Second, I sincerely believe that human life starts at conception, and even before. From the moment that a couple decides to have a child, the process has already begun. I have never said that I agreed with the decision of the Supreme Court of Canada whereby a child becomes a human being when it has completely proceeded, in a living state, from the body of its mother, and that until then, it is not distinct from its mother. I simply quoted the definition given by the Supreme Court of Canada. I understand it, even though I disagree with it.

Third, the high number of abortions is distressing. We must identify the causes to be able to find solutions: lack of sexual knowledge, poverty, violence, emotional deprivation and lack of values, just to name a few.

Fourth, the recriminalization of abortion will not solve the problems I mentioned, since before abortion was legalized, many women risked their lives with self-induced abortion or turned to charlatans.

Fifth, by educating, teaching values, fighting poverty, ensuring respect and dignity for people, achieving equality between the sexes, fighting for justice and supporting pregnant women, we can hopefully decrease the number of abortions or even eliminate them entirely. A doctor told me the following: “With all the resources we have available to us now, there should be no more abortions. But we need to promote these resources, which a number of religious institutions refuse to do to this day.”


I have felt for some time that pro-life clubs are too moralistic, judgmental, defensive and negative to really accomplish much. That is not to say that other clubs are any different. Universities used to encourage all kinds of eccentric pronouncements and still should. But the pro-life clubs need to start from common ground and earn a hearing. They don't seem to know how to do that.

My advice as a veteran of twenty-one years of municipal politics, and even more years of wrestling with thorny moral questions, is to accept the reality of our pro-choice situation in Canada. Accept as well that the public is grossly undereducated on life issues. And find common ground in being concerned for the well-being of women, who have been exploited throughout history and are now fighting back in ways that make sense--most of the time.

For making abortion illegal, substitute making it unnecessary.
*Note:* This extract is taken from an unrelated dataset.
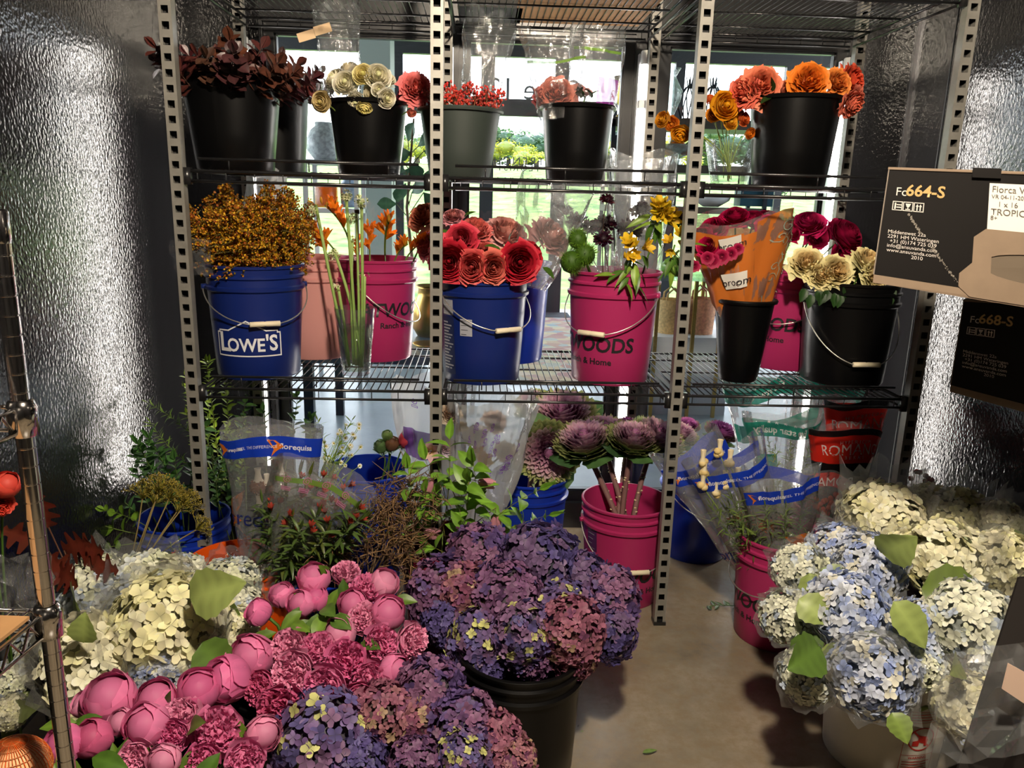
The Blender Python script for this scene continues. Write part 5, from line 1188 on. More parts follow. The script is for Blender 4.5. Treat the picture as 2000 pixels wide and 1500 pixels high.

Abortion is a quick fix answer with a poor track record. It is promoted by lazy and unimaginative activists who don't have the creativity to see a better way. It cheapens life. But recriminalizing abortion would no more solve most of the things that make a pregnancy a crisis than abortion does.

I suppose that I should apologize for my harsh language in some of what I have said above. But sometimes you just have to grab a whip and head for the Temple. And I'm too far along in life to care what you think of me. I would just like to see creative, positive, long-term results instead of the hurling of ideologies across the barricades.